#### TASK GOAL
Return, exactly as written, the lines that start at the one holding "Reconstruct this image" and end at the one holding "S.camera = cam", with both of those lines kept. Skip any pictures.

#### INFORMATION PROVIDED

===

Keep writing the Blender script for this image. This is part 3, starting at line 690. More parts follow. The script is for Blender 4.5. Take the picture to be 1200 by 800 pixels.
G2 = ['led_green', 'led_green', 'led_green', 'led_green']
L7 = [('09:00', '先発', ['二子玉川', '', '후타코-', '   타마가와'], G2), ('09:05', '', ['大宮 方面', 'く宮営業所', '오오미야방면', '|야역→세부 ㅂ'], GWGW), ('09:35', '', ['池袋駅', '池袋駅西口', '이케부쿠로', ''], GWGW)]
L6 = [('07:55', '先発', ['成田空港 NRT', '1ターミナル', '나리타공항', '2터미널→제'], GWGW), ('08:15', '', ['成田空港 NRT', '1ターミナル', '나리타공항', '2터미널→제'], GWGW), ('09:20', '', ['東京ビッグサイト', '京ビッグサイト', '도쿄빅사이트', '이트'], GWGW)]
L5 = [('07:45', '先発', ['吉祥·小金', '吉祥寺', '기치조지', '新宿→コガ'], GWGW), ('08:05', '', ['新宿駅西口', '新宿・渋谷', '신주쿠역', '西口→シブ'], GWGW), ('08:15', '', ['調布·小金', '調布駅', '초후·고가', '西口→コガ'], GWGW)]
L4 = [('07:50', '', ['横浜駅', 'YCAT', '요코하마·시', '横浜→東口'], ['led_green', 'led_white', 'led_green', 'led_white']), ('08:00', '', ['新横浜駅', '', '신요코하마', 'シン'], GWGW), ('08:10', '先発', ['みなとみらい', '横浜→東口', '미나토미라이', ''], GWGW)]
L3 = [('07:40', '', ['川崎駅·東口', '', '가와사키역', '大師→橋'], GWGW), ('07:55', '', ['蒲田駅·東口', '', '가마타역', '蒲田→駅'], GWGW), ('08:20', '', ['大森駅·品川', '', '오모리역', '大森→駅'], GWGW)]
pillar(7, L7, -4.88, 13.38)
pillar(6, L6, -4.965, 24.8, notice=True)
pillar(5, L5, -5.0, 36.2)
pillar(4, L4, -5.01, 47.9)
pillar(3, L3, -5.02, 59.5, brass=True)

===

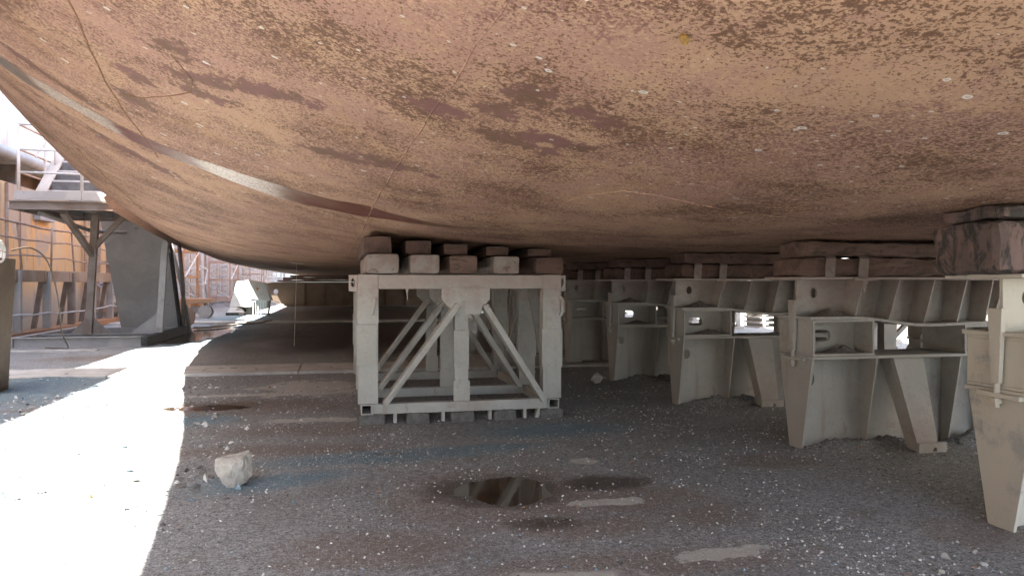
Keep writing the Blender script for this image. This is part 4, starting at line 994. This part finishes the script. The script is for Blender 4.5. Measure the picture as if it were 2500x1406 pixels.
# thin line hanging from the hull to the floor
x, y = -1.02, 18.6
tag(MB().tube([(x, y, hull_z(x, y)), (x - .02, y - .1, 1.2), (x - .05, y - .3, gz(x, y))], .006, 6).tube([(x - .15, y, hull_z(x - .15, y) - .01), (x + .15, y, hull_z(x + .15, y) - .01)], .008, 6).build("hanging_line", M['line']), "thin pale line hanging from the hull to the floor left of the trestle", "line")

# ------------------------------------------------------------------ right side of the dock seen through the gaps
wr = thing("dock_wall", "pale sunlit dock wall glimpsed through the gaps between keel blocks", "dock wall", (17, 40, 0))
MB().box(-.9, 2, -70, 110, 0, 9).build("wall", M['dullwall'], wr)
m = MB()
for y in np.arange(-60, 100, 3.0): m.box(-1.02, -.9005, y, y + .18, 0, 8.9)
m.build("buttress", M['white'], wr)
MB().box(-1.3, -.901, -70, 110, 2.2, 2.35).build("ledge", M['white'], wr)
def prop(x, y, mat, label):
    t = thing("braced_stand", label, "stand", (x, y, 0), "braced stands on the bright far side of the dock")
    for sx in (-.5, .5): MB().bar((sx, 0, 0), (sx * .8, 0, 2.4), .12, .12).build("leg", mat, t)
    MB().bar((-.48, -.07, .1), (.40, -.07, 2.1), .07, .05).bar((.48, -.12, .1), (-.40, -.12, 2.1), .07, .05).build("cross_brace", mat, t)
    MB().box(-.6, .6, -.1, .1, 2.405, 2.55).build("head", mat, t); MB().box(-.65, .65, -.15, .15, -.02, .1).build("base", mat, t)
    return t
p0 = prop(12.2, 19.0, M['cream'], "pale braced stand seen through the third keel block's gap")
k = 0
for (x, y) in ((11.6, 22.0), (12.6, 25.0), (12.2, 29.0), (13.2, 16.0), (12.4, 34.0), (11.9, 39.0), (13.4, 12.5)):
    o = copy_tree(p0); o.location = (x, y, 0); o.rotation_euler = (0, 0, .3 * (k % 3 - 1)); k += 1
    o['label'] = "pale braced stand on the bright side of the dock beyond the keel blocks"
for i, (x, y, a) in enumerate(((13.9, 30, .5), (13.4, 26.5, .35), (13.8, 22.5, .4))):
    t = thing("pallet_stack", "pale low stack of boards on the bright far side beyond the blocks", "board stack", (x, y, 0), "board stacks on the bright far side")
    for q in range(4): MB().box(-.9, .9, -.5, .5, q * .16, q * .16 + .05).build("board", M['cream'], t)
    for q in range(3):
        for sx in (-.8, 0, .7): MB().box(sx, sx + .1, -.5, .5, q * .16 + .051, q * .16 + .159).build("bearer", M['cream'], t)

===

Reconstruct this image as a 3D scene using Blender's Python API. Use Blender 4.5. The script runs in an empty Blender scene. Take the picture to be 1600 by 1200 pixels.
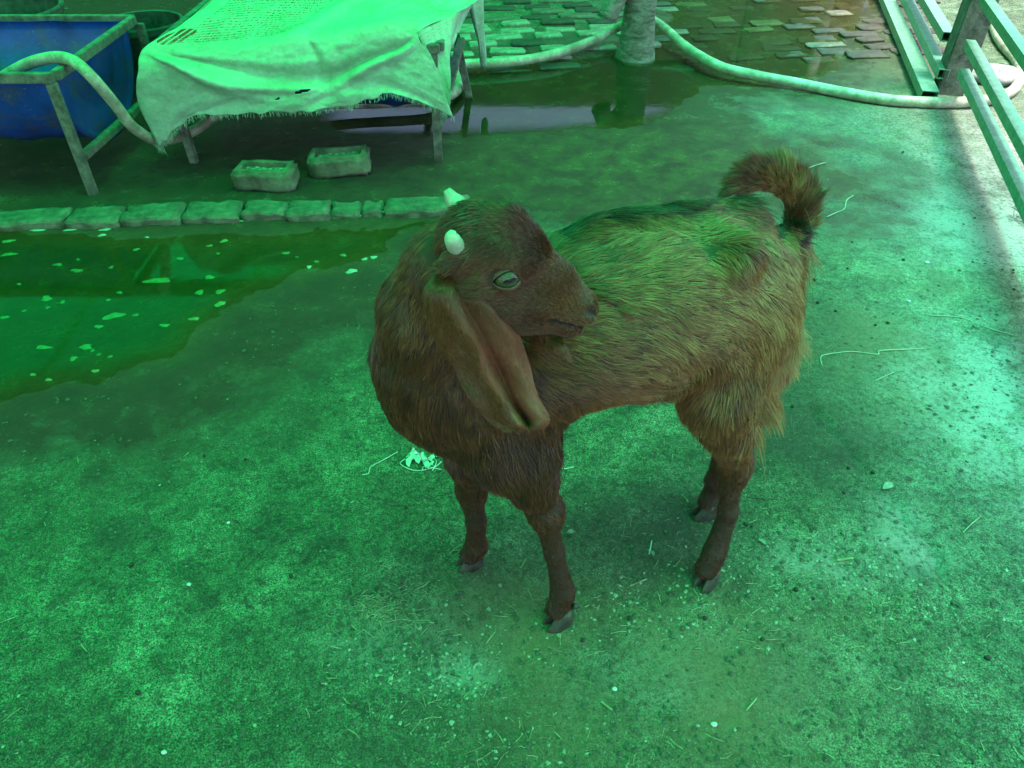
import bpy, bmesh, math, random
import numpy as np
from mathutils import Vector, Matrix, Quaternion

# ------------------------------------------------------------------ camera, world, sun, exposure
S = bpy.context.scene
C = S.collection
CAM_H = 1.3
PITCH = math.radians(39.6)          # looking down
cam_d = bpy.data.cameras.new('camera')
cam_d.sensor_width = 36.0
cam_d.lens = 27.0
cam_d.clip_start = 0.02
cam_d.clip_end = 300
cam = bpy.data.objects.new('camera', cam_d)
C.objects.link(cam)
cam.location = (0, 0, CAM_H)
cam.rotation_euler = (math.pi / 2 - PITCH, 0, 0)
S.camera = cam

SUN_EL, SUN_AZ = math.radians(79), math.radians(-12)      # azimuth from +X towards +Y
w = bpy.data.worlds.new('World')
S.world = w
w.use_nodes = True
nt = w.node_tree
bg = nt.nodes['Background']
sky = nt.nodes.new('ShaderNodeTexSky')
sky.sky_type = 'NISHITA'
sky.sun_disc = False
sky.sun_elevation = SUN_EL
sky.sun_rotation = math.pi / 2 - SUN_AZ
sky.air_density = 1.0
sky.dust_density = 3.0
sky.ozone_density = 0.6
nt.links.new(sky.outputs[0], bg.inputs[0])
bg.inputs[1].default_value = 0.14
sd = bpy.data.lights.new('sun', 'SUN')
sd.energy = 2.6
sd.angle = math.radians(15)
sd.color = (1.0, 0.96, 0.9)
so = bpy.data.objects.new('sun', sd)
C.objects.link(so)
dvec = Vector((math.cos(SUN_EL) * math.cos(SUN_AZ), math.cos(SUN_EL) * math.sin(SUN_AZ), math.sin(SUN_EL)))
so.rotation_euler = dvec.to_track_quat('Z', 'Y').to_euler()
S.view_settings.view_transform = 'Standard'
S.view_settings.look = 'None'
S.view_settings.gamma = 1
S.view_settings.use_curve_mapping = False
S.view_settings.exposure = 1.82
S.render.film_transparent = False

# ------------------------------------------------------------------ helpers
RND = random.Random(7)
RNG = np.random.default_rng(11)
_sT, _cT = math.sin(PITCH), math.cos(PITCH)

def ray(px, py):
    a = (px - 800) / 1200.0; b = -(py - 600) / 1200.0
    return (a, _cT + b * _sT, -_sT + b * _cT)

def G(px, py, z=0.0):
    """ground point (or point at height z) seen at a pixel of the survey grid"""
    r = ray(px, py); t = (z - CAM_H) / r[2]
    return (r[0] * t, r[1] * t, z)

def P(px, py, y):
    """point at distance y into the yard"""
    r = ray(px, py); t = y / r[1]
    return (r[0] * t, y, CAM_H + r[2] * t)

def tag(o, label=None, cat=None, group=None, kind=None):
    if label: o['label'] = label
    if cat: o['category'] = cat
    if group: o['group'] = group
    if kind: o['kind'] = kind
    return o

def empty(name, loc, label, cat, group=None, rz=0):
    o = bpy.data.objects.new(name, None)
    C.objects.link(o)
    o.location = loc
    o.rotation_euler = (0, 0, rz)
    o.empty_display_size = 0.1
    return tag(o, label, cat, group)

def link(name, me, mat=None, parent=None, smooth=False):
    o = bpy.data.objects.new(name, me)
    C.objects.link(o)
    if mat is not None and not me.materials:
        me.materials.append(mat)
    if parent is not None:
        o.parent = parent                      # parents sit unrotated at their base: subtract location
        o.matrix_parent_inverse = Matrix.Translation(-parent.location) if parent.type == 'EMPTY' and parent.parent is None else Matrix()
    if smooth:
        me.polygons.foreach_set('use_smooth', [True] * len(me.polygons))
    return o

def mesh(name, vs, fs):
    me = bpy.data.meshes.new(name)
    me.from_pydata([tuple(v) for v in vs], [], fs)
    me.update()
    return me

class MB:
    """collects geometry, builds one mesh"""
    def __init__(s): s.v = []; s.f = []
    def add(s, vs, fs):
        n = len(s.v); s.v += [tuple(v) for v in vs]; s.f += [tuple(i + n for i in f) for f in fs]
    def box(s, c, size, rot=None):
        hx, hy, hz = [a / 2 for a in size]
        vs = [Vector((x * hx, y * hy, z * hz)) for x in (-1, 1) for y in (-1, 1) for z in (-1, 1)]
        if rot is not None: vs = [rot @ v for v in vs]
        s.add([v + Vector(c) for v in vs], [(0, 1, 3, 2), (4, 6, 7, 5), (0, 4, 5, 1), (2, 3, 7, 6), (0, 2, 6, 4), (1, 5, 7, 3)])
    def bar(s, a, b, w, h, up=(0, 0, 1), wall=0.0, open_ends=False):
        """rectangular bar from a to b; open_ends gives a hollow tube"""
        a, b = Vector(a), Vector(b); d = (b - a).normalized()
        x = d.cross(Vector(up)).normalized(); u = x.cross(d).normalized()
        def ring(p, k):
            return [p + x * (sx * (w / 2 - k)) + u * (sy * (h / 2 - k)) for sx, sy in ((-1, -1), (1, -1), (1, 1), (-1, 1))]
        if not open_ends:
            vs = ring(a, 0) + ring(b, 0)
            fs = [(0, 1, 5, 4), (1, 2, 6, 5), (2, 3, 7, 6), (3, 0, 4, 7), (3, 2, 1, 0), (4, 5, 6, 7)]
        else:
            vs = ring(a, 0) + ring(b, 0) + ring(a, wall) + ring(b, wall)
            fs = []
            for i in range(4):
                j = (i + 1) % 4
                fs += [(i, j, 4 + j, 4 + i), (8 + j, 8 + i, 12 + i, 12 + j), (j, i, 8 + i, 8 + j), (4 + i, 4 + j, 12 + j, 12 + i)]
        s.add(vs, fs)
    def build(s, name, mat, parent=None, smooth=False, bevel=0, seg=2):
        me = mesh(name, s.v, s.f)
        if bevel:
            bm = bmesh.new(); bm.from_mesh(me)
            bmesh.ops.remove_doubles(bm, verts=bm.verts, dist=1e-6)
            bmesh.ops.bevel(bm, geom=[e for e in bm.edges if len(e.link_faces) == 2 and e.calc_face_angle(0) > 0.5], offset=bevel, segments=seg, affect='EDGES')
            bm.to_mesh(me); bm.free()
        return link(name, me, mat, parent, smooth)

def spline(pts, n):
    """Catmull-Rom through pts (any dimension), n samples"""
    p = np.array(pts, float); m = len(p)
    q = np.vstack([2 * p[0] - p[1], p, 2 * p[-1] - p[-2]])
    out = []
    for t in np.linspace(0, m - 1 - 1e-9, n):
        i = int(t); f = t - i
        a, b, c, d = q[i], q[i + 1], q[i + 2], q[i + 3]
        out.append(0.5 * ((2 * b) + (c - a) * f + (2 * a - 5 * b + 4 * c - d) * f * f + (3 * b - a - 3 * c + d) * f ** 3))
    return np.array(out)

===

#### RESPONSE TO THIS EXERCISE
Reconstruct this image as a 3D scene using Blender's Python API. Use Blender 4.5. The script runs in an empty Blender scene. Take the picture to be 1600 by 1200 pixels.
import bpy, bmesh, math, random
import numpy as np
from mathutils import Vector, Matrix, Quaternion

# ------------------------------------------------------------------ camera, world, sun, exposure
S = bpy.context.scene
C = S.collection
CAM_H = 1.3
PITCH = math.radians(39.6)          # looking down
cam_d = bpy.data.cameras.new('camera')
cam_d.sensor_width = 36.0
cam_d.lens = 27.0
cam_d.clip_start = 0.02
cam_d.clip_end = 300
cam = bpy.data.objects.new('camera', cam_d)
C.objects.link(cam)
cam.location = (0, 0, CAM_H)
cam.rotation_euler = (math.pi / 2 - PITCH, 0, 0)
S.camera = cam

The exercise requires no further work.